Print the entries below in their entirety, exactly as they are written.

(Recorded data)
::::::
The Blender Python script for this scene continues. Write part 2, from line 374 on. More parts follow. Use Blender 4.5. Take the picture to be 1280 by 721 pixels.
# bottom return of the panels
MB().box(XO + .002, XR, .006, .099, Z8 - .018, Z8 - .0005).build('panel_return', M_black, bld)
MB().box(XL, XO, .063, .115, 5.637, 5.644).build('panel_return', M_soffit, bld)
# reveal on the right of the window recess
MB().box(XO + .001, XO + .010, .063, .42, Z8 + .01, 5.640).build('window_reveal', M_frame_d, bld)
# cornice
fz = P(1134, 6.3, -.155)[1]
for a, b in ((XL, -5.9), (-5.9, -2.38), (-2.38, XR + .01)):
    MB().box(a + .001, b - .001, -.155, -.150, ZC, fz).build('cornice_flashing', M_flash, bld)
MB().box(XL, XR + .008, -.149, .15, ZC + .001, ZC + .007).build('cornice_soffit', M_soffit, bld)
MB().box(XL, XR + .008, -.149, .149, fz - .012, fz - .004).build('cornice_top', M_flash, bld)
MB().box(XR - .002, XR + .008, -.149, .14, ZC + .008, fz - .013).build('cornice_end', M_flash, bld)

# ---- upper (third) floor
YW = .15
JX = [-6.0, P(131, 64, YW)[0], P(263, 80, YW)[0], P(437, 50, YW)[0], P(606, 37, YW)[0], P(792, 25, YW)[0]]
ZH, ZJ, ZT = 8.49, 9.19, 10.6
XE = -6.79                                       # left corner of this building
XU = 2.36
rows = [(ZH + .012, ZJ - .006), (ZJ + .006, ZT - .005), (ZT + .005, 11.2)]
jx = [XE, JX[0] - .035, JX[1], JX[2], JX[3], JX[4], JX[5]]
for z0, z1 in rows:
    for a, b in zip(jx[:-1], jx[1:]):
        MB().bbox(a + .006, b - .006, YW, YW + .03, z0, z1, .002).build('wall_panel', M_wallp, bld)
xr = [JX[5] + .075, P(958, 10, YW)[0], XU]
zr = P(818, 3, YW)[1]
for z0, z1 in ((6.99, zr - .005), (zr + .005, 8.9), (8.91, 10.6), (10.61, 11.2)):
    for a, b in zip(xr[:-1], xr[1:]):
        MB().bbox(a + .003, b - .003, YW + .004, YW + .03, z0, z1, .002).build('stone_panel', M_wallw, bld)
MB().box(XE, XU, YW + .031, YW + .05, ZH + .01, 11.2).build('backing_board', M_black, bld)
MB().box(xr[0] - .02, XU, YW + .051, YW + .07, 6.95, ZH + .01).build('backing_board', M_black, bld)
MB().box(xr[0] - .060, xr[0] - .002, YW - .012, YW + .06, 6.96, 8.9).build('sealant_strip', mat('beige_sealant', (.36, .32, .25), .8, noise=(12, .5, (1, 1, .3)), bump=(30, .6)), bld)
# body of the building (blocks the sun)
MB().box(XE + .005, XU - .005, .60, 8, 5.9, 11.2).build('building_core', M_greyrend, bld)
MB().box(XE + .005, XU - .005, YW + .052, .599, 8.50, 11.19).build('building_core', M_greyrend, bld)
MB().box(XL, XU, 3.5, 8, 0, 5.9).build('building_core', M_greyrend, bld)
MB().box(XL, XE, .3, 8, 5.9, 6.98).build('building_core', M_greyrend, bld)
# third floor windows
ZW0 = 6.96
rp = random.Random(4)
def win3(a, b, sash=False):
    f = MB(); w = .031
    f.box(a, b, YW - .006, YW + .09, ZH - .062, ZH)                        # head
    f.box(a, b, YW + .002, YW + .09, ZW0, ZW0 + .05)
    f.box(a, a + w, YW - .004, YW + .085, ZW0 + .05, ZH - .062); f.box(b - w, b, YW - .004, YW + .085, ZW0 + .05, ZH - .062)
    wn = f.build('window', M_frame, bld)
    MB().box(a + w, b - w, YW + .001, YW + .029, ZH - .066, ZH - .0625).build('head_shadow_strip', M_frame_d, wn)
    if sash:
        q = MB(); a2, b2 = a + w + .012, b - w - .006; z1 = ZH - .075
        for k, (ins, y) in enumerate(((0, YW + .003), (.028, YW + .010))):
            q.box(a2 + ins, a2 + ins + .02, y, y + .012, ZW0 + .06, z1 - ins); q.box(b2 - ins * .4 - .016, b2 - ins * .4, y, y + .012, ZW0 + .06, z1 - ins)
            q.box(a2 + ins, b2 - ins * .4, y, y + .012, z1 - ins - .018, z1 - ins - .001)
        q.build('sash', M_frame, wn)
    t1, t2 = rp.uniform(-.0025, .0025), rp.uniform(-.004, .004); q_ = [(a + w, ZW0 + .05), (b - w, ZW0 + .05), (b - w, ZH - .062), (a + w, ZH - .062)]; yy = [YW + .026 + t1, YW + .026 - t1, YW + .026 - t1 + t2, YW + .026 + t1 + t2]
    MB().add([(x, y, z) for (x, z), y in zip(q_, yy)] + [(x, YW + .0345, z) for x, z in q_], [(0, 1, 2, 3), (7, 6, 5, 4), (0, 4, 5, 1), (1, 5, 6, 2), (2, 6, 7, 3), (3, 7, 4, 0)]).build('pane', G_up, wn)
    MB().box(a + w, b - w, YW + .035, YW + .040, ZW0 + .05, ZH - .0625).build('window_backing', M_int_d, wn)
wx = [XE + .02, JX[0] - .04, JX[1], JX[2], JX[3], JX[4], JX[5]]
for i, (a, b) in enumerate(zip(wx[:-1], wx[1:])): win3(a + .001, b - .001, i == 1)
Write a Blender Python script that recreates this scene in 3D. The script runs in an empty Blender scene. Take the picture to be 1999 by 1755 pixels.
::::::
- [FINISHED TASK]:
The Blender Python script for this scene continues. Write part 2, from line 374 on. More parts follow. Use Blender 4.5. Take the picture to be 1280 by 721 pixels.
# bottom return of the panels
MB().box(XO + .002, XR, .006, .099, Z8 - .018, Z8 - .0005).build('panel_return', M_black, bld)
MB().box(XL, XO, .063, .115, 5.637, 5.644).build('panel_return', M_soffit, bld)
# reveal on the right of the window recess
MB().box(XO + .001, XO + .010, .063, .42, Z8 + .01, 5.640).build('window_reveal', M_frame_d, bld)
# cornice
fz = P(1134, 6.3, -.155)[1]
for a, b in ((XL, -5.9), (-5.9, -2.38), (-2.38, XR + .01)):
    MB().box(a + .001, b - .001, -.155, -.150, ZC, fz).build('cornice_flashing', M_flash, bld)
MB().box(XL, XR + .008, -.149, .15, ZC + .001, ZC + .007).build('cornice_soffit', M_soffit, bld)
MB().box(XL, XR + .008, -.149, .149, fz - .012, fz - .004).build('cornice_top', M_flash, bld)
MB().box(XR - .002, XR + .008, -.149, .14, ZC + .008, fz - .013).build('cornice_end', M_flash, bld)

# ---- upper (third) floor
YW = .15
JX = [-6.0, P(131, 64, YW)[0], P(263, 80, YW)[0], P(437, 50, YW)[0], P(606, 37, YW)[0], P(792, 25, YW)[0]]
ZH, ZJ, ZT = 8.49, 9.19, 10.6
XE = -6.79                                       # left corner of this building
XU = 2.36
rows = [(ZH + .012, ZJ - .006), (ZJ + .006, ZT - .005), (ZT + .005, 11.2)]
jx = [XE, JX[0] - .035, JX[1], JX[2], JX[3], JX[4], JX[5]]
for z0, z1 in rows:
    for a, b in zip(jx[:-1], jx[1:]):
        MB().bbox(a + .006, b - .006, YW, YW + .03, z0, z1, .002).build('wall_panel', M_wallp, bld)
xr = [JX[5] + .075, P(958, 10, YW)[0], XU]
zr = P(818, 3, YW)[1]
for z0, z1 in ((6.99, zr - .005), (zr + .005, 8.9), (8.91, 10.6), (10.61, 11.2)):
    for a, b in zip(xr[:-1], xr[1:]):
        MB().bbox(a + .003, b - .003, YW + .004, YW + .03, z0, z1, .002).build('stone_panel', M_wallw, bld)
MB().box(XE, XU, YW + .031, YW + .05, ZH + .01, 11.2).build('backing_board', M_black, bld)
MB().box(xr[0] - .02, XU, YW + .051, YW + .07, 6.95, ZH + .01).build('backing_board', M_black, bld)
MB().box(xr[0] - .060, xr[0] - .002, YW - .012, YW + .06, 6.96, 8.9).build('sealant_strip', mat('beige_sealant', (.36, .32, .25), .8, noise=(12, .5, (1, 1, .3)), bump=(30, .6)), bld)
# body of the building (blocks the sun)
MB().box(XE + .005, XU - .005, .60, 8, 5.9, 11.2).build('building_core', M_greyrend, bld)
MB().box(XE + .005, XU - .005, YW + .052, .599, 8.50, 11.19).build('building_core', M_greyrend, bld)
MB().box(XL, XU, 3.5, 8, 0, 5.9).build('building_core', M_greyrend, bld)
MB().box(XL, XE, .3, 8, 5.9, 6.98).build('building_core', M_greyrend, bld)
# third floor windows
ZW0 = 6.96
rp = random.Random(4)
def win3(a, b, sash=False):
    f = MB(); w = .031
    f.box(a, b, YW - .006, YW + .09, ZH - .062, ZH)                        # head
    f.box(a, b, YW + .002, YW + .09, ZW0, ZW0 + .05)
    f.box(a, a + w, YW - .004, YW + .085, ZW0 + .05, ZH - .062); f.box(b - w, b, YW - .004, YW + .085, ZW0 + .05, ZH - .062)
    wn = f.build('window', M_frame, bld)
    MB().box(a + w, b - w, YW + .001, YW + .029, ZH - .066, ZH - .0625).build('head_shadow_strip', M_frame_d, wn)
    if sash:
        q = MB(); a2, b2 = a + w + .012, b - w - .006; z1 = ZH - .075
        for k, (ins, y) in enumerate(((0, YW + .003), (.028, YW + .010))):
            q.box(a2 + ins, a2 + ins + .02, y, y + .012, ZW0 + .06, z1 - ins); q.box(b2 - ins * .4 - .016, b2 - ins * .4, y, y + .012, ZW0 + .06, z1 - ins)
            q.box(a2 + ins, b2 - ins * .4, y, y + .012, z1 - ins - .018, z1 - ins - .001)
        q.build('sash', M_frame, wn)
    t1, t2 = rp.uniform(-.0025, .0025), rp.uniform(-.004, .004); q_ = [(a + w, ZW0 + .05), (b - w, ZW0 + .05), (b - w, ZH - .062), (a + w, ZH - .062)]; yy = [YW + .026 + t1, YW + .026 - t1, YW + .026 - t1 + t2, YW + .026 + t1 + t2]
    MB().add([(x, y, z) for (x, z), y in zip(q_, yy)] + [(x, YW + .0345, z) for x, z in q_], [(0, 1, 2, 3), (7, 6, 5, 4), (0, 4, 5, 1), (1, 5, 6, 2), (2, 6, 7, 3), (3, 7, 4, 0)]).build('pane', G_up, wn)
    MB().box(a + w, b - w, YW + .035, YW + .040, ZW0 + .05, ZH - .0625).build('window_backing', M_int_d, wn)
wx = [XE + .02, JX[0] - .04, JX[1], JX[2], JX[3], JX[4], JX[5]]
for i, (a, b) in enumerate(zip(wx[:-1], wx[1:])): win3(a + .001, b - .001, i == 1)
Write a Blender Python script that recreates this scene in 3D. The script runs in an empty Blender scene. Take the picture to be 1999 by 1755 pixels.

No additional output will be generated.